::: Supplied material

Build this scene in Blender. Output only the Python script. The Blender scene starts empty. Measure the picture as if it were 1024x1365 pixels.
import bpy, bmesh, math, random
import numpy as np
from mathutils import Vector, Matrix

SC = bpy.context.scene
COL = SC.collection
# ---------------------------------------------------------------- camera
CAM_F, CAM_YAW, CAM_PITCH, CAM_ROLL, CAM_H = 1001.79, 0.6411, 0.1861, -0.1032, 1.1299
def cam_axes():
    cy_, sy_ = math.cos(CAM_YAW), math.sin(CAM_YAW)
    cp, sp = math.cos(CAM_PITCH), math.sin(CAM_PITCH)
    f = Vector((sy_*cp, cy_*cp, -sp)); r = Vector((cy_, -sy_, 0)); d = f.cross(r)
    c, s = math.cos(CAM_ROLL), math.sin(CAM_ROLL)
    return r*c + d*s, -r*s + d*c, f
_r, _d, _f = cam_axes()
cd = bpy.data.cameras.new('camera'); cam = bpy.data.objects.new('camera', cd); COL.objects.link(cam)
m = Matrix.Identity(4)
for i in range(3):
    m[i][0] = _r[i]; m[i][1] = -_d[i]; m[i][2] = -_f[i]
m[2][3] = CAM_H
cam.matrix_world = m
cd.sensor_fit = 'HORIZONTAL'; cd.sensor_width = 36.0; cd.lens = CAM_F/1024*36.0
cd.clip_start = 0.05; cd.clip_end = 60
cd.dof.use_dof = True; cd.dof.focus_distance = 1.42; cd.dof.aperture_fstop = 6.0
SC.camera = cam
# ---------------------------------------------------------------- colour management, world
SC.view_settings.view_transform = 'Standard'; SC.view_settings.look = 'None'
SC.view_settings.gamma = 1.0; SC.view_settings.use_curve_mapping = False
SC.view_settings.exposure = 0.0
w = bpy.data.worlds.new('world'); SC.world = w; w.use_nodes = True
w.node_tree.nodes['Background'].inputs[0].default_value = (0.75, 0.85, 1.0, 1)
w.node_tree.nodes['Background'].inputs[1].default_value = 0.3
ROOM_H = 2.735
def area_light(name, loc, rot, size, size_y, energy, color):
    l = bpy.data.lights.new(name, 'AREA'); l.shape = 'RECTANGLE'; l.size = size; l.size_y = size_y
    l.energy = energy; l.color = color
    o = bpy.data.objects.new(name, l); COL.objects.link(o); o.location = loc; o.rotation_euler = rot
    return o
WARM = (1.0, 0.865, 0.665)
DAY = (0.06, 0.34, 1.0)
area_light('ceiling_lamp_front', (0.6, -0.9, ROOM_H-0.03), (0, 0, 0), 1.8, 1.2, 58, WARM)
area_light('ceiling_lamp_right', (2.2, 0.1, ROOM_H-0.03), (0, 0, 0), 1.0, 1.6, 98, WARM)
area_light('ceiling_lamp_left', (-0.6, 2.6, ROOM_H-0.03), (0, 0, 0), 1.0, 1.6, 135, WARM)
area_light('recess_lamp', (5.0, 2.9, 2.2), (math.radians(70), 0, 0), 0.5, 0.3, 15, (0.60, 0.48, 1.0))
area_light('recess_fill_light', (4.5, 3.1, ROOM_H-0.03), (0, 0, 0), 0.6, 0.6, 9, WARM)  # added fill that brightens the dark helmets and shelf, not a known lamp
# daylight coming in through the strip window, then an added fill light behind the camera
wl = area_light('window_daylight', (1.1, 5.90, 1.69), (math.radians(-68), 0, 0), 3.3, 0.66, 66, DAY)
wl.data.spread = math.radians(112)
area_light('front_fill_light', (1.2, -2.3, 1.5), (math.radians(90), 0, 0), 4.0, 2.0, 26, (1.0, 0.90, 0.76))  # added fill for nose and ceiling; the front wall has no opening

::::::

Written task: Without changing anything, quote the lines from the top of the data to the line that contains "from mathutils import Vector, Matrix", including that line.

Exercise output:
Build this scene in Blender. Output only the Python script. The Blender scene starts empty. Measure the picture as if it were 1024x1365 pixels.
import bpy, bmesh, math, random
import numpy as np
from mathutils import Vector, Matrix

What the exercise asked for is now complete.